The classical gold standard of 1870 to 1914 has a unique place in the history of gold as money. It was a period of almost no inflation—in fact, a benign deflation prevailed in the more advanced economies as the result of technological innovation that increased productivity and raised living standards without increasing unemployment. This period is best understood as the first age of globalization, and it shares many characteristics with the more recent, second age of globalization that started in 1989 with the end of the Cold War.
The first age of globalization was characterized by technological improvements in communication and transportation, so that bankers in New York could speak on the phone to their partners in London and travel time between the two financial hubs could be as short as seven days. These improvements may not have been widespread, but they did facilitate global commerce and banking. Bonds issued in Argentina, underwritten in London and purchased in New York created a dense web of interconnected assets and debts of a kind quite familiar to bankers today. Behind this international growth and commerce was gold.
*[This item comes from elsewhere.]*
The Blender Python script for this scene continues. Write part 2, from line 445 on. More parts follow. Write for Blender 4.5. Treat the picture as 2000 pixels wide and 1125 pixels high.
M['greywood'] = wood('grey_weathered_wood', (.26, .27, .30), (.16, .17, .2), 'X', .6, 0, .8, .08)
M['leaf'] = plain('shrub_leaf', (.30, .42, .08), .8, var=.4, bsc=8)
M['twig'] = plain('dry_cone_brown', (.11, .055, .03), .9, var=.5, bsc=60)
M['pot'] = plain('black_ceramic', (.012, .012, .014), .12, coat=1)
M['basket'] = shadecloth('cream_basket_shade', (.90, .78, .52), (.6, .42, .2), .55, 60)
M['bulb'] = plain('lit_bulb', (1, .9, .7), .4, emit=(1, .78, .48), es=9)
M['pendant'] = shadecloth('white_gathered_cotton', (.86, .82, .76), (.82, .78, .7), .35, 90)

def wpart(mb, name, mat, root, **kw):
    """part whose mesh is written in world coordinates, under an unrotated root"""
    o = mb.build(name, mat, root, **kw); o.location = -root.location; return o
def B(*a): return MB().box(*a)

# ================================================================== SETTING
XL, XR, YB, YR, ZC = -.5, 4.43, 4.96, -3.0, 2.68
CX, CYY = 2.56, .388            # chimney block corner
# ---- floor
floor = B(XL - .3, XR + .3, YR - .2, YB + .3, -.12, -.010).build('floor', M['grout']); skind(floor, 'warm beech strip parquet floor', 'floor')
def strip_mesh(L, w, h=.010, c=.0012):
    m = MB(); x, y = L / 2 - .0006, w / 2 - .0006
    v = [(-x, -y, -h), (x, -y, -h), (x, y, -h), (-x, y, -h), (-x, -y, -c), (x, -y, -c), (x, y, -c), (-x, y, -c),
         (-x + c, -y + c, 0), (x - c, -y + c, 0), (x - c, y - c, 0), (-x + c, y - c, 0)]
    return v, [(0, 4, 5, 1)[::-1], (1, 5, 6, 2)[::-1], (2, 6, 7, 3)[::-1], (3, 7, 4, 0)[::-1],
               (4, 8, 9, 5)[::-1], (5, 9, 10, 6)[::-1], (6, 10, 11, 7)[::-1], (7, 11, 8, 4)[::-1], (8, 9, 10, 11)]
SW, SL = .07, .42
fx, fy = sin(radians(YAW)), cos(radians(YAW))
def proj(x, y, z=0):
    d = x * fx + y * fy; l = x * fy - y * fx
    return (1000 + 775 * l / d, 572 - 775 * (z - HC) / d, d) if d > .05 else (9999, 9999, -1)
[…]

The classical gold standard was not devised at an international conference like its twentieth-century successors, nor was it imposed top-down by a multilateral organization. It was more like a club that member nations joined voluntarily. Once in the club, those members behaved according to well-understood rules of the game, although there was no written rulebook. Not every major nation joined, but many did, and among those who joined, capital accounts were open, free market forces prevailed, government interventions were minimal and currency exchange rates were stable against one another.